Perché oggi costa così tanto ascoltare la chiamata di Dio?
Perché viviamo con molti divertimenti, ma con poca vita interiore; con molto rumore, più nel cuore, che nell’ambiente (il che è già tutto dire); preoccupati più di noi che di Dio e della sua immagine vivente, il prossimo che ha bisogno di noi. Temendo che Dio ci chieda cose che non vogliamo/possiamo darGli, ci rifiutiamo di ascoltarlo. Un Dio così distaccato, che non dice più nulla, che significa così poco, finisce per essere un idolo, tanto innocuo quanto facile da trattare.
In che misura la “crisi vocazionale” è un segno dei tempi?
Non credo, sinceramente, ci sia una crisi di vocazioni. Dio chiama sempre quanti vuole; altra cosa è se vogliamo ascoltarLo. Nella comunità cristiana mi pare si verifichi qualcosa di molto grave: tra noi credenti, anche i migliori, viviamo in uno stato di disobbedienza permanente. Impegnati come siamo a risolvere problemi sociali, nostri o dei nostri cari, non c’importa ciò che Dio ci dica in quello che ci accade. È più urgente per noi intervenire nel mondo, che permettere a Dio di intervenire nei nostri cuori. Come potremo seguire un Dio che non ascoltiamo, né apprezziamo?
La pastorale vocazionale ha bisogno di rinnovamento?

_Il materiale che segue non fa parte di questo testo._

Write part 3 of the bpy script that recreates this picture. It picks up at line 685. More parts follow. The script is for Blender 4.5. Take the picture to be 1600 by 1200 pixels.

Certo, la pastorale vocazionale ha bisogno di un profondo rinnovamento, ma non nei suoi destinatari, il mondo giovanile, ma nei suoi “pastori”, quelli inviati da Dio. Perché si è dimenticato che Gesù, prima di inviare i dodici a due a due ad evangelizzare, ordinò loro di pregare il Signore della messe? Una vita di preghiera personale e la testimonianza autentica di quei volti trasfigurati per aver conversato con Dio sono il modo migliore per suscitare e prendersi cura delle possibili vocazioni. Solo coloro che hanno incontrato il Signore diventano i suoi efficaci propagatori.